Cam vio por fin Oppenheimer casi un mes después de su estreno. Condujo seis horas, cruzando fronteras estatales, porque quería la sala (IMAX), el formato (70 mm) y el asiento (H8) perfectos. Su paciencia por lo que le importaba profundamente era inmensa. Cam calificó Oppenheimer con tres estrellas, “técnicamente increíble, pero en su mayor parte vacía”.
Estaba decidido: yo no la vería.
Enamorarse consiste en ver lo bueno que puede ser algo. Y con Cam aprendí a ir al cine: las palomitas grandes son imprescindibles, la importancia de una máquina Coca-Cola Freestyle es exponencial y, si existe la opción de ver algo en un sillón reclinable, la aceptas. Bajo la influencia de Cam, mi afición al cine se transformó de pasatiempo a culto.
Cuando se cerró el telón de nuestra fase de luna de miel, las preferencias particulares de Cam se convirtieron en una prueba de fuego para nuestra relación. Al cabo de unos años, me resultaban irritantes y estaba desesperada por variar. Quería ir a los pequeños cines independientes de los alrededores, probar nuevos restaurantes, tener una cita por la noche. En lugar de eso, era AMC Burbank, siempre AMC Burbank.
Cuando salió Dunkerque, Cam insistió en verla en una sala IMAX. A mí no me interesaban las películas bélicas, pero era su eterna acompañante. Los empinados asientos de estadio del cine me dieron náuseas. Lo único que recuerdo de Dunkerque es que tenía mucho frío. Y la preocupación de que, si intentaba levantarme y salir, podría caer al abismo.
Yo tenía mis propias preferencias cascarrabias, la mayoría de las cuales Cam aceptaba con amabilidad.
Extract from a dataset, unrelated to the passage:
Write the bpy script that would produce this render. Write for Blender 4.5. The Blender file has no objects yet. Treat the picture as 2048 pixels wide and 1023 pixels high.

Cuando nos fuimos a vivir juntos, adoptó mi hora de acostarme a las 10 p. m. Cuando el mundo me parecía demasiado abrumador y me negaba a ver nada nuevo, se quedaba en la cama conmigo y veía Las chicas Gilmore, prestándole la misma atención que a El árbol de la vida. Confiaba en que Cam sabía cuándo presionar y cuándo retirarse; sin duda, dejar que me llevara fuera de mi zona de confort era bueno.